Skye, Skye, Skye. Seven months old. BABY BABY BABY OOOH BABY BABY BABY OOOH. Justin Beiber loves my daughter. His new hit, "Baby" Is dedicated to her. God, I hate that kid. I bet Kellyanne loves him. So, although I'm losing my baby, there are some perks to her being 7 months old. Yesterday, on Easter morning, she sat up all by herself. Both of the kids looked freaking ADORABLE in their Easter outfits. And I also had a pretty awesome dress cause my friend Brennah designs clothes and she made me a bucnh of sexy maternity clothes. So, we've been happy. Easter was swell. I hope yours was, too.
Cole, Cole, Cole. What a dick.
YOU KNOW YOUR HUSBANDS STARTING TO ACT LIKE YOUR LITTLE BROTHER WHEN...
-He wants to wake up at 4:59am to go on an Easter Egg Hunt.
- He jumps up and down by the back door with your little brother chanting "EGG TIME EGG TIME EGG TIM!!"
- He lets his son get chocolate all over his face, tie, and outfit.
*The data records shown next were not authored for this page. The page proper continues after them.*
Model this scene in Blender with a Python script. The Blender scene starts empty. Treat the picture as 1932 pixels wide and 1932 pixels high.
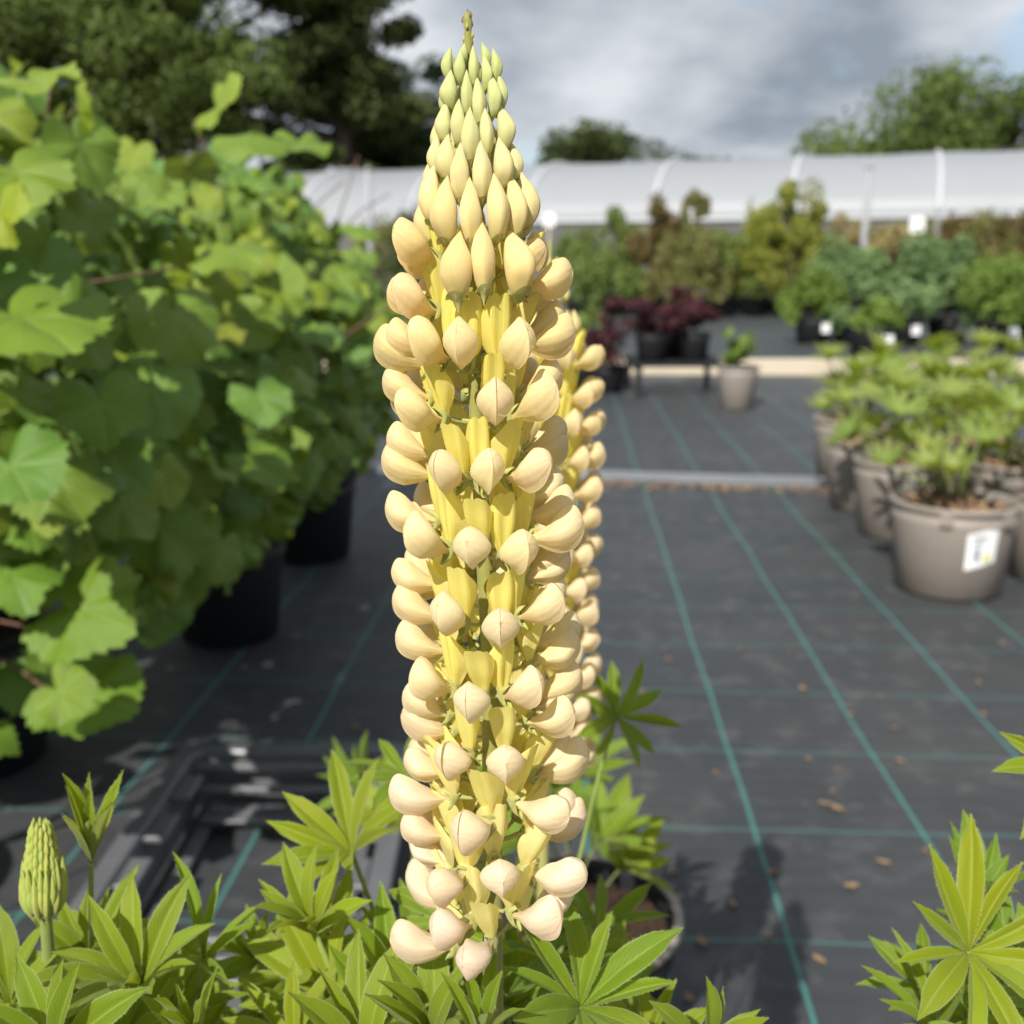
import bpy, math, random
import numpy as np
from mathutils import Vector, Matrix, Quaternion, noise

random.seed(7)
rng = np.random.default_rng(7)
scene = bpy.context.scene
COL = scene.collection
R = math.radians

# ------------------------------------------------------------------ camera
CAM_H, PITCH, FPX = 0.93, R(13.2), 1980.0      # FPX: focal length on a 1932 px square
cam_data = bpy.data.cameras.new('camera')
cam = bpy.data.objects.new('camera', cam_data)
COL.objects.link(cam)
cam.location = (0, 0, CAM_H)
cam.rotation_euler = (R(90) - PITCH, 0, 0)
cam_data.sensor_width = 36.0
cam_data.lens = 36.0 * FPX / 1932.0
cam_data.clip_start = 0.02
cam_data.clip_end = 600.0
cam_data.dof.use_dof = True
cam_data.dof.focus_distance = 0.338
cam_data.dof.aperture_fstop = 11.5
scene.camera = cam

# ------------------------------------------------------------------ light
SUN_AZ = R(23)            # angle to the left of straight behind the camera
SUN_EL = R(41.5)
sdir = Vector((-math.sin(SUN_AZ) * math.cos(SUN_EL), -math.cos(SUN_AZ) * math.cos(SUN_EL), math.sin(SUN_EL)))
sun_data = bpy.data.lights.new('sun', 'SUN')
sun_data.energy = 5.0
sun_data.angle = R(0.6)
sun_data.color = (1.0, 0.955, 0.88)
sun = bpy.data.objects.new('sun', sun_data)
COL.objects.link(sun)
sun.rotation_euler = sdir.to_track_quat('Z', 'Y').to_euler()

world = bpy.data.worlds.new('World')
scene.world = world
world.use_nodes = True
wn, wl = world.node_tree.nodes, world.node_tree.links
wn.clear()
w_out = wn.new('ShaderNodeOutputWorld')
w_bg = wn.new('ShaderNodeBackground')
w_bg.inputs['Strength'].default_value = 0.10
sky = wn.new('ShaderNodeTexSky')
sky.sky_type = 'NISHITA'
sky.sun_disc = False
sky.sun_elevation = SUN_EL
sky.sun_rotation = math.atan2(sdir.x, sdir.y)
sky.altitude = 50
geo = wn.new('ShaderNodeTexCoord')
sep = wn.new('ShaderNodeSeparateXYZ')
wl.new(geo.outputs['Generated'], sep.inputs[0])


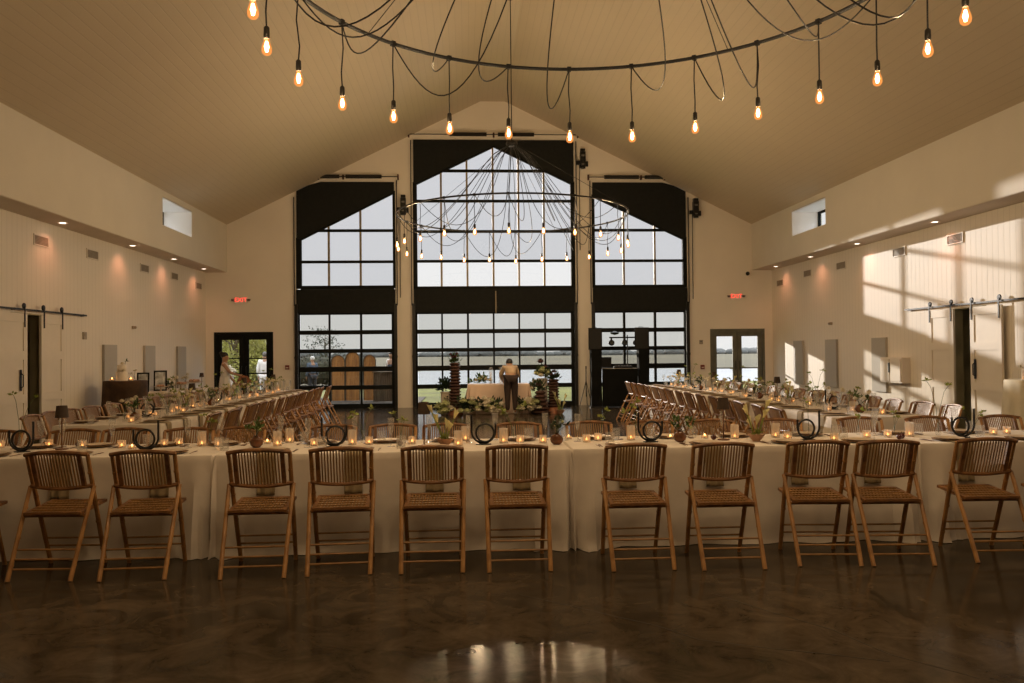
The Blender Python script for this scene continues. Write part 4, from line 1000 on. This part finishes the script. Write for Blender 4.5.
def person(name_label, loc, rz, moves, clothes, hair, hgt=1.):
    """moves: joint overrides; builds one continuous body plus clothing meshes"""
    J = dict(BASE)
    for s, k in ((-1, 'l'), (1, 'r')):
        J['sh' + k] = (V(s * .17, -.01, 1.39), .055); J['el' + k] = (V(s * .215, -.03, 1.12), .042); J['wr' + k] = (V(s * .225, .06, .89), .028)
        J['hip' + k] = (V(s * .085, 0, .90), .088); J['kn' + k] = (V(s * .095, .01, .49), .06); J['an' + k] = (V(s * .10, -.025, .09), .038); J['to' + k] = (V(s * .115, .13, .035), (.04, .03))
        J['ear' + k] = (V(s * .085, .0, 1.575), .016)
    for k, p in moves.items(): J[k] = (V(*p), J[k][1])
    bones = [('pelvis', 'spine'), ('spine', 'chest'), ('chest', 'neck'), ('neck', 'head'), ('head', 'crown'), ('head', 'nose'), ('head', 'chin')]
    for k in 'lr':
        bones += [('chest', 'sh' + k), ('sh' + k, 'el' + k), ('el' + k, 'wr' + k), ('pelvis', 'hip' + k), ('hip' + k, 'kn' + k), ('kn' + k, 'an' + k), ('an' + k, 'to' + k), ('head', 'ear' + k)]
        w = J['wr' + k][0]; d = (w - J['el' + k][0]).normalized(); side = V(1 if k == 'r' else -1, 0, 0); across = d.cross(side)
        if across.length < .1: across = V(0, 0, 1)
        across.normalize()
        pc = w + d * .06; J['palm' + k] = (pc, (.032, .016)); bones.append(('wr' + k, 'palm' + k))
        for i in range(4):
            o = (i - 1.5) * .017; L = (.062, .075, .07, .055)[i]
            J['f%d%s' % (i, k)] = (pc + d * .035 + across * o, .0095); J['g%d%s' % (i, k)] = (pc + d * (.035 + L * .6) + across * o * 1.1 - side * .006, .0085); J['h%d%s' % (i, k)] = (pc + d * (.03 + L) + across * o * 1.1 - side * .022, .0075)
            bones += [('palm' + k, 'f%d%s' % (i, k)), ('f%d%s' % (i, k), 'g%d%s' % (i, k)), ('g%d%s' % (i, k), 'h%d%s' % (i, k))]
        J['th' + k] = (w + d * .03 + across * -.03, .011); J['ti' + k] = (w + d * .07 + across * -.052, .0085); bones += [('wr' + k, 'th' + k), ('th' + k, 'ti' + k)]
    t = thing('person', name_label, 'person', loc, rz); t.scale = (hgt,) * 3
    skin_mesh('body', J, bones, M['skin'], t, 2, 'pelvis')
    for nm, joints, m, inf in clothes:
        jj = {}; bb = []
        for j in joints:
            r = J[j][1]; r = tuple(x * inf[0] + inf[1] for x in r) if isinstance(r, tuple) else r * inf[0] + inf[1]; jj[j] = (J[j][0], r)
        for a, b in bones:
            if a in jj and b in jj: bb.append((a, b))
        skin_mesh(nm, jj, bb, m, t, 2, joints[0])
    hm = MB(); c = J['crown'][0]; h = J['head'][0]; up = (c - h).normalized()
    hm.ball(c - V(0, .018, .0) - up * .02, .098, 14, 10, 1.0, .9, 1.05)
    if hair[1]: hm.ball(c + V(*hair[1]), .05, 10, 8)
    hm.build('hair', hair[0], t, True)
    return t
TR = ['pelvis', 'hipl', 'knl', 'anl', 'hipr', 'knr', 'anr']; SH = ['chest', 'spine', 'pelvis', 'shl', 'ell', 'shr', 'elr']; LS = SH + ['wrl', 'wrr']
# the helper bending over the head table, back to the camera
person('person in beige shirt and dark trousers bending over the head table', (1.13, 20.36, 0), .05,
       {'spine': (0, .10, 1.07), 'chest': (0, .23, 1.13), 'neck': (0, .31, 1.20), 'head': (.0, .36, 1.25), 'crown': (0, .39, 1.31), 'nose': (0, .46, 1.20), 'chin': (0, .42, 1.17), 'shl': (-.15, .24, 1.15), 'shr': (.15, .24, 1.15),
        'ell': (-.215, .34, .97), 'elr': (.215, .34, .97), 'wrl': (-.15, .50, .83), 'wrr': (.15, .52, .83), 'earl': (-.085, .35, 1.25), 'earr': (.085, .35, 1.25), 'anl': (-.09, -.02, .09), 'knl': (-.085, 0, .5)},
       [('trousers', TR, M['trouser'], (1.16, .012)), ('shirt', LS, M['shirtc'], (1.12, .012)), ('shoes', ['anl', 'tol'], M['shoe'], (1.1, .012)), ('shoes', ['anr', 'tor'], M['shoe'], (1.1, .012))], (M['hair'], None))
# the woman in white beside the left door
w = person('woman in a white dress with dark bun, standing by the left double door', (-6.2, 21.8, 0), -pi / 2 + .15,
           {'elr': (.2, .16, 1.16), 'wrr': (.16, .4, 1.08), 'ell': (-.21, .05, 1.12), 'wrl': (-.2, .2, .92)},
           [('dress_bodice', ['chest', 'spine', 'pelvis', 'shl', 'shr'], M['dress'], (1.28, .022))], (M['hair'], (0, -.10, .05)), .935)
MB().lathe([(.15, 1.06), (.17, .9), (.21, .6), (.26, .25), (.28, .1)], 28, (0, .0, 0), ripple=.05, k=9, sy=.85, cap=False).build('dress_skirt', M['dress'], w, True)
# guests outside
person('guest in white shirt seen from behind through the left double door', (-6.32, 26.6, 0), 0, {}, [('trousers', TR, M['shirtw'], (1.16, .012)), ('shirt', LS, M['shirtw'], (1.35, .02))], (M['hairgrey'], None), .95)
person('guest in white shirt and dark waistcoat outside the left sectional door', (-2.42, 27.5, 0), pi - .6, {}, [('trousers', TR, M['suit'], (1.16, .012)), ('shirt', LS, M['shirtw'], (1.12, .01)), ('waistcoat', ['chest', 'spine', 'pelvis'], M['suit'], (1.25, .02))], (M['hair'], None), .94)
person('guest in white cap and denim shirt on the lawn, seen through left sectional door', (-5.35, 29.4, 0), .6, {}, [('trousers', TR, M['suit'], (1.16, .012)), ('shirt', LS, M['denim'], (1.2, .018))], (M['shirtw'], None), .86)

# ------------------------------------------------------------------ head table and its flowers
tablecloth(.07, 1.62, 20.72, 21.45, 'blush cloth on the head table in front of the middle window', None, M['clothpink'], 77, amp=.01, h=.74)
def arrangement(label, cat, loc, blooms, leaves, seed, name='flower_arrangement', extra=None):
    rg = random.Random(seed); t = thing(name, label, cat, loc)
    if extra: extra(t)
    f = MB()
    for c, R, n, L in leaves: foliage(f, c, R, n, L, rg)
    f.build('foliage', M['leafdark'] if seed % 2 else M['leaf'], t)
    for c, r, m in blooms:
        b = MB(); blossom(b, c, r, rg, 3); b.build('blossom', M[m], t)
    return t
# garland of flowers along the foot of the head table
for i, x in enumerate((.02, .38, .72, 1.5, 1.72)):
    rg = random.Random(300 + i)
    bl = [((rg.uniform(-.18, .18), rg.uniform(-.20, -.06), rg.uniform(.08, .42)), rg.uniform(.065, .095), rg.choice(['petal', 'petal', 'petalgreen'])) for _ in range(9)]
    arrangement('%s mound of white flowers from the left at the head table foot' % ORD[i], 'flowers', (x, 20.4, 0), bl, [((0, 0, .14), .2, 110, .13), ((-.1, .02, .25), .16, 50, .12), ((.1, 0, .22), .16, 50, .12)], 301 + 2 * i)
arrangement('low bunch of white flowers lying on the head table', 'flowers', (.43, 21.0, .742), [((-.16, -.05, .1), .06, 'petal'), ((-.06, -.1, .13), .06, 'petalgreen'), ((.1, -.05, .12), .06, 'petal'), ((.2, 0, .1), .055, 'petal'), ((0, 0, .18), .05, 'petal')], [((0, 0, .05), .2, 90, .12), ((-.28, -.1, .04), .08, 24, .1)], 320)
def pedestal(r, h, m):
    def f(t): MB().lathe([(.001, 0), (r * 1.08, 0), (r * 1.08, .03), (r, .04), (r, h - .04), (r * 1.08, h - .03), (r * 1.08, h), (.001, h)], 20, cap=False).build('pedestal', M[m], t, True)
    return f
arrangement('cream pedestal with dark greenery, left of the head table', 'pedestal', (-.47, 20.85, 0), [((-.02, -.12, .42), .05, 'petal'), ((.05, -.12, .35), .05, 'petal')], [((0, 0, .64), .2, 160, .14), ((-.05, 0, .74), .14, 60, .12), ((.02, -.1, .38), .06, 20, .09)], 331, extra=pedestal(.14, .56, 'pedestal'))
arrangement('pale green hydrangeas on the floor, left of the head table', 'flowers', (-.55, 20.5, 0), [((-.1, 0, .2), .13, 'petalgreen'), ((.06, -.04, .28), .12, 'petalgreen'), ((.05, -.08, .12), .12, 'petalgreen'), ((.2, -.02, .16), .1, 'petal'), ((-.05, -.06, .08), .1, 'petalgreen')], [((0, 0, .06), .2, 60, .12)], 332)
def ruffle(name, label, loc, H, r, top, seed, taper=0., foot=None):
    t = thing(name, label, 'decoration', loc); pr = [(.001, .02 if foot else 0)]
    n = int(H / .085); z0 = .16 if foot else 0
    for k in range(n):
        q = r * (1 - taper * k / n); z = z0 + (H - z0) * k / n; st = (H - z0) / n
        pr += [(q * .72, z), (q * 1.0, z + st * .35), (q * 1.03, z + st * .5), (q * .74, z + st * .92)]
    pr.append((.001, H)); MB().lathe(pr, 28, ripple=.05, k=9, cap=False).build('ruffled_body', M['ruffle'], t, True)
    if foot: MB().lathe([(.001, 0), (foot, 0), (foot * .95, .06), (foot * .5, .18), (.001, .2)], 20, cap=False).build('terracotta_foot', M['terra'], t, True)
    rg = random.Random(seed); f = MB(); foliage(f, (0, 0, H), r * 1.1, 60, .13, rg, .8); f.build('greenery', M['leafdark' if top else 'leaf'], t)
    b = MB()
    for k in range(4): blossom(b, (rg.uniform(-.1, .1), rg.uniform(-.1, .02), H + rg.uniform(.1, .24)), .05, rg)
    b.build('dark_blossom', M['petaldark'], t)
    return t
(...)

In fact, he encourages it.
- He pushes Pregnant Maria in the pool un expectedly.
- He dresses up in a giant bunny suit and scares his son.
- He forces you to wear bunny ears ALL DAY LONG.
Oh yes, he did all of these things on Easter. How could I haven fallen in love with such an idiot? Please tell me ZackLove, cause I dont know why I did. I dont know why I am.
Now, enough about this boys- this is about Skye. Beautiful baby Skye who can sit up and give the camera the most adorable faces. (no, she wasnt wearing this dress all day. Its a bathing suit.)